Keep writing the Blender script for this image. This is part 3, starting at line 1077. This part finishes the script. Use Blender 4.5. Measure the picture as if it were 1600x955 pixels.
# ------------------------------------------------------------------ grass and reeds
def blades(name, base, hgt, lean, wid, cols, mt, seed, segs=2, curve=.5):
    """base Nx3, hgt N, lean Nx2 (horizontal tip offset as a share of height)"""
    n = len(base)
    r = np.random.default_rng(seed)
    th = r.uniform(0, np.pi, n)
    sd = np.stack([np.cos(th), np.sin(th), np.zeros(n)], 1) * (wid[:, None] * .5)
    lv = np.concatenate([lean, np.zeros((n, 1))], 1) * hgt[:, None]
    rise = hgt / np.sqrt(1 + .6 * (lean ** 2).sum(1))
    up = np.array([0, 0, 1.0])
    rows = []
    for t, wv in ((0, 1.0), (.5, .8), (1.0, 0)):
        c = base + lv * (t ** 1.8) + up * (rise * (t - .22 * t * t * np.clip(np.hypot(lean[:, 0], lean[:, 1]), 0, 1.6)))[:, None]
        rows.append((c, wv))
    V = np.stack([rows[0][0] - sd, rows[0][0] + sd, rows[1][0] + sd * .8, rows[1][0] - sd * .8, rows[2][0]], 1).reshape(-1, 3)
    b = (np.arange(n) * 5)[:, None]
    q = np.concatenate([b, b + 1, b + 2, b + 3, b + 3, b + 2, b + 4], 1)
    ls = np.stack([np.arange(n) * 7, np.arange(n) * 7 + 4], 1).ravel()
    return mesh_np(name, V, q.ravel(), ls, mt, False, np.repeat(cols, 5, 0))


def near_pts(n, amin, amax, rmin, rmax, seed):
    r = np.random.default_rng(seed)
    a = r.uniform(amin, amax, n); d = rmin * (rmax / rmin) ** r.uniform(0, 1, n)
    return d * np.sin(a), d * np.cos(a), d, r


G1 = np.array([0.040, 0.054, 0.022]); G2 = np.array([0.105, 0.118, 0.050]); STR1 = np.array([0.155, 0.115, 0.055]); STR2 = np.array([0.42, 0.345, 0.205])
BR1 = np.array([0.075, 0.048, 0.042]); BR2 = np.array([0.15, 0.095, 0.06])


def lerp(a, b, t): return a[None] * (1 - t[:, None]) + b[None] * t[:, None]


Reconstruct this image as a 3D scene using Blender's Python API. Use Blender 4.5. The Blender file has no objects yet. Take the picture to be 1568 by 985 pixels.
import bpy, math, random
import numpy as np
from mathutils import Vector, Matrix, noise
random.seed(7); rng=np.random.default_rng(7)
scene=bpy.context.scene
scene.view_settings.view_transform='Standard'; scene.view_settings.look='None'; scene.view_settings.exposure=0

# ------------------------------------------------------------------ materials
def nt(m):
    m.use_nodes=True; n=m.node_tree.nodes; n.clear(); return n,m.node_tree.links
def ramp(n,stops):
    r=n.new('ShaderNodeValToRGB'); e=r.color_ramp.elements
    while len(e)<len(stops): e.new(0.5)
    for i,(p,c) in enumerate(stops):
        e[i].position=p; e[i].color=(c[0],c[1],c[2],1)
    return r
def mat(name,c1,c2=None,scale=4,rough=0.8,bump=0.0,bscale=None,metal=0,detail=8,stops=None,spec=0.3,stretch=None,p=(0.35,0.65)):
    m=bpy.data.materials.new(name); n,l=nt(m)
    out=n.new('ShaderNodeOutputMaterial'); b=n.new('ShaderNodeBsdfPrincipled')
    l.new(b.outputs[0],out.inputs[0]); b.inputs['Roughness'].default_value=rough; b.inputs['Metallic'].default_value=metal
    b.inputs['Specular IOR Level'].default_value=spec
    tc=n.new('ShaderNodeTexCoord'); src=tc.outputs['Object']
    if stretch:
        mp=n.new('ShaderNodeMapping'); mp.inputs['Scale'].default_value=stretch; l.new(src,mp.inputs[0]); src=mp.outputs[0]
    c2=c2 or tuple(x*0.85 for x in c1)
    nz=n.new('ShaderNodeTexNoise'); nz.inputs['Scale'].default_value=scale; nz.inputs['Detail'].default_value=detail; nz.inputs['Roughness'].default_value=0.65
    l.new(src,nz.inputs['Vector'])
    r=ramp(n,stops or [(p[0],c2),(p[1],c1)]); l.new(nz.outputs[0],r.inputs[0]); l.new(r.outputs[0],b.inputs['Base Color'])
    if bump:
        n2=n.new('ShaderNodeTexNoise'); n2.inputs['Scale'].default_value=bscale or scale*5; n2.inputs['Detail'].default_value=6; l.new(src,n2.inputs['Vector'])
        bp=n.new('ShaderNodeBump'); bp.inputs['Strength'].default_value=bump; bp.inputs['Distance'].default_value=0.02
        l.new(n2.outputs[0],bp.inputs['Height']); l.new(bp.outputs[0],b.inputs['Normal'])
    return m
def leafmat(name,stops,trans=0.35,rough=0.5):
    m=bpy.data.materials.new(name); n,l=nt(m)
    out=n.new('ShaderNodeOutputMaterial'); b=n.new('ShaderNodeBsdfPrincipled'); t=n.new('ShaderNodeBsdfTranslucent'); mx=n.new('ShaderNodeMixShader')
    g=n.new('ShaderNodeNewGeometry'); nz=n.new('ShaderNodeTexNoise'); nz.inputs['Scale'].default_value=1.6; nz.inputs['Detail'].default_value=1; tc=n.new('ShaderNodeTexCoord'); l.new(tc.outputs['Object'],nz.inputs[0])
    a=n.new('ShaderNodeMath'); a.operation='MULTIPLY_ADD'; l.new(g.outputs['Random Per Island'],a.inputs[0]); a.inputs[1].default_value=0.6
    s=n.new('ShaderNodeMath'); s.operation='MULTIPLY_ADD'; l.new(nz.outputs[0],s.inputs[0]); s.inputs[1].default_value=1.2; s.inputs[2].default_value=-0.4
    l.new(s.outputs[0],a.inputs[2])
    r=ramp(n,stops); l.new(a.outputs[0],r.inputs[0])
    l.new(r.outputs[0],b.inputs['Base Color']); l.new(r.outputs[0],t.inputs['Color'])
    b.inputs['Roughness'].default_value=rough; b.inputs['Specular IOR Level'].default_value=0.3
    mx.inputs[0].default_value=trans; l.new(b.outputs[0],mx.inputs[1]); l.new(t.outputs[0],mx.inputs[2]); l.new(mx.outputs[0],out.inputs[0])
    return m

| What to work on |
Return every line of the material exactly.

| Solution to this problem |
Keep writing the Blender script for this image. This is part 3, starting at line 1077. This part finishes the script. Use Blender 4.5. Measure the picture as if it were 1600x955 pixels.
# ------------------------------------------------------------------ grass and reeds
def blades(name, base, hgt, lean, wid, cols, mt, seed, segs=2, curve=.5):
    """base Nx3, hgt N, lean Nx2 (horizontal tip offset as a share of height)"""
    n = len(base)
    r = np.random.default_rng(seed)
    th = r.uniform(0, np.pi, n)
    sd = np.stack([np.cos(th), np.sin(th), np.zeros(n)], 1) * (wid[:, None] * .5)
    lv = np.concatenate([lean, np.zeros((n, 1))], 1) * hgt[:, None]
    rise = hgt / np.sqrt(1 + .6 * (lean ** 2).sum(1))
    up = np.array([0, 0, 1.0])
    rows = []
    for t, wv in ((0, 1.0), (.5, .8), (1.0, 0)):
        c = base + lv * (t ** 1.8) + up * (rise * (t - .22 * t * t * np.clip(np.hypot(lean[:, 0], lean[:, 1]), 0, 1.6)))[:, None]
        rows.append((c, wv))
    V = np.stack([rows[0][0] - sd, rows[0][0] + sd, rows[1][0] + sd * .8, rows[1][0] - sd * .8, rows[2][0]], 1).reshape(-1, 3)
    b = (np.arange(n) * 5)[:, None]
    q = np.concatenate([b, b + 1, b + 2, b + 3, b + 3, b + 2, b + 4], 1)
    ls = np.stack([np.arange(n) * 7, np.arange(n) * 7 + 4], 1).ravel()
    return mesh_np(name, V, q.ravel(), ls, mt, False, np.repeat(cols, 5, 0))


def near_pts(n, amin, amax, rmin, rmax, seed):
    r = np.random.default_rng(seed)
    a = r.uniform(amin, amax, n); d = rmin * (rmax / rmin) ** r.uniform(0, 1, n)
    return d * np.sin(a), d * np.cos(a), d, r


G1 = np.array([0.040, 0.054, 0.022]); G2 = np.array([0.105, 0.118, 0.050]); STR1 = np.array([0.155, 0.115, 0.055]); STR2 = np.array([0.42, 0.345, 0.205])
BR1 = np.array([0.075, 0.048, 0.042]); BR2 = np.array([0.15, 0.095, 0.06])


def lerp(a, b, t): return a[None] * (1 - t[:, None]) + b[None] * t[:, None]


Reconstruct this image as a 3D scene using Blender's Python API. Use Blender 4.5. The Blender file has no objects yet. Take the picture to be 1568 by 985 pixels.
import bpy, math, random
import numpy as np
from mathutils import Vector, Matrix, noise
random.seed(7); rng=np.random.default_rng(7)
scene=bpy.context.scene
scene.view_settings.view_transform='Standard'; scene.view_settings.look='None'; scene.view_settings.exposure=0

# ------------------------------------------------------------------ materials
def nt(m):
    m.use_nodes=True; n=m.node_tree.nodes; n.clear(); return n,m.node_tree.links
def ramp(n,stops):
    r=n.new('ShaderNodeValToRGB'); e=r.color_ramp.elements
    while len(e)<len(stops): e.new(0.5)
    for i,(p,c) in enumerate(stops):
        e[i].position=p; e[i].color=(c[0],c[1],c[2],1)
    return r
def mat(name,c1,c2=None,scale=4,rough=0.8,bump=0.0,bscale=None,metal=0,detail=8,stops=None,spec=0.3,stretch=None,p=(0.35,0.65)):
    m=bpy.data.materials.new(name); n,l=nt(m)
    out=n.new('ShaderNodeOutputMaterial'); b=n.new('ShaderNodeBsdfPrincipled')
    l.new(b.outputs[0],out.inputs[0]); b.inputs['Roughness'].default_value=rough; b.inputs['Metallic'].default_value=metal
    b.inputs['Specular IOR Level'].default_value=spec
    tc=n.new('ShaderNodeTexCoord'); src=tc.outputs['Object']
    if stretch:
        mp=n.new('ShaderNodeMapping'); mp.inputs['Scale'].default_value=stretch; l.new(src,mp.inputs[0]); src=mp.outputs[0]
    c2=c2 or tuple(x*0.85 for x in c1)
    nz=n.new('ShaderNodeTexNoise'); nz.inputs['Scale'].default_value=scale; nz.inputs['Detail'].default_value=detail; nz.inputs['Roughness'].default_value=0.65
    l.new(src,nz.inputs['Vector'])
    r=ramp(n,stops or [(p[0],c2),(p[1],c1)]); l.new(nz.outputs[0],r.inputs[0]); l.new(r.outputs[0],b.inputs['Base Color'])
    if bump:
        n2=n.new('ShaderNodeTexNoise'); n2.inputs['Scale'].default_value=bscale or scale*5; n2.inputs['Detail'].default_value=6; l.new(src,n2.inputs['Vector'])
        bp=n.new('ShaderNodeBump'); bp.inputs['Strength'].default_value=bump; bp.inputs['Distance'].default_value=0.02
        l.new(n2.outputs[0],bp.inputs['Height']); l.new(bp.outputs[0],b.inputs['Normal'])
    return m
def leafmat(name,stops,trans=0.35,rough=0.5):
    m=bpy.data.materials.new(name); n,l=nt(m)
    out=n.new('ShaderNodeOutputMaterial'); b=n.new('ShaderNodeBsdfPrincipled'); t=n.new('ShaderNodeBsdfTranslucent'); mx=n.new('ShaderNodeMixShader')
    g=n.new('ShaderNodeNewGeometry'); nz=n.new('ShaderNodeTexNoise'); nz.inputs['Scale'].default_value=1.6; nz.inputs['Detail'].default_value=1; tc=n.new('ShaderNodeTexCoord'); l.new(tc.outputs['Object'],nz.inputs[0])
    a=n.new('ShaderNodeMath'); a.operation='MULTIPLY_ADD'; l.new(g.outputs['Random Per Island'],a.inputs[0]); a.inputs[1].default_value=0.6
    s=n.new('ShaderNodeMath'); s.operation='MULTIPLY_ADD'; l.new(nz.outputs[0],s.inputs[0]); s.inputs[1].default_value=1.2; s.inputs[2].default_value=-0.4
    l.new(s.outputs[0],a.inputs[2])
    r=ramp(n,stops); l.new(a.outputs[0],r.inputs[0])
    l.new(r.outputs[0],b.inputs['Base Color']); l.new(r.outputs[0],t.inputs['Color'])
    b.inputs['Roughness'].default_value=rough; b.inputs['Specular IOR Level'].default_value=0.3
    mx.inputs[0].default_value=trans; l.new(b.outputs[0],mx.inputs[1]); l.new(t.outputs[0],mx.inputs[2]); l.new(mx.outputs[0],out.inputs[0])
    return m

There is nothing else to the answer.